Pastor Glenn McDonald: White Out
- George Fritsma
- 12 minutes ago
- 3 min read

All of us make mistakes.
With grace and grit, we can learn from our mistakes.
And then there are those of us who actually earn from our mistakes.
That brings us to Bette Nesmith Graham, an executive secretary in the mid-1950s for the Texas Bank and Trust.
Bette had a great job. The problem is that she wasn’t particularly good at one of its essential components: typing. In the era before electronic typewriters and word processors, administrative assistants lived with the reality that a single typo on a document might mean starting from scratch.
One year Graham volunteered to help decorate the bank’s windows for the upcoming holiday season.
That’s when she made an important discovery: When the artist overseeing that project made a mistake, he didn’t start over. He simply covered his error with a dab of paint, waited for it to dry, then picked up where he left off. Bette wondered if she might address typing mistakes the same way.
She put some paint into a small bottle, applied it with a tiny brush, and just like that began to experience absolution from her typing sins.
It wasn’t long before her co-workers were standing in line: Could she whip up a few more of those little bottles?
Her kitchen became a lab. Her garage became a bottling assembly line. A local chemistry teacher helped her concoct a superior formula.
Thus was born Liquid Paper (generically known as “white-out”), a homegrown product that would put smiles on the faces of accountants, secretaries, and term-paper-typing students the world over.
Graham still made mistakes, of course.
One day at work she mindlessly typed “The Liquid Paper Company” at the bottom of a correspondence instead of “Texas Bank and Trust.” That was the last straw. Her boss let her go.
But by that time Bette saw the future, and it wasn’t working at a bank.
By the mid-1970s, her solo business venture was selling 65,000 units a day. Gillette bought her out for 48 million dollars, plus a future royalty for every bottle sold.
That was a spectacular moment for a single mom. Her teenage son Michael and his pals used to help her fill bottles in the garage. America came to know him as Michael Nesmith, the “brainy” member of The Monkees, the ultimate 1960s teeny bopper rock group.
Wouldn’t it be great if our worst mistakes – our ethical failures, our deepest betrayals, and our most self-absorbed missteps – could somehow be “whited out” from our personal stories?
God has a remedy.
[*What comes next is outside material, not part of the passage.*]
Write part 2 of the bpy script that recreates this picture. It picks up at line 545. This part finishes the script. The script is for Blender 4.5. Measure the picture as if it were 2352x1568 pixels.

It appears in David’s anguished plea for forgiveness in Psalm 51.
“Have mercy on me, O God, according to your unfailing love; according to your great compassion blot out my transgressions… Cleanse me with hyssop, and I will be clean; wash me, and I will be whiter than snow“ (vs. 1,7).
David begs for his sins to be blotted out – erased from the pages of his life.
The incredible news is that God’s forgiveness isn’t a just temporary paint job. All of our failures, even our most disheartening ones, were erased by the death of Jesus on the cross. And we honor God by believing in our own forgiveness.
We can say with certainty that we will keep making mistakes.
But our mistakes don’t have to define us.
Through Christ, God miraculously sees our lives, every new day, as a fresh sheet of paper ready to record the next chapter of our lives.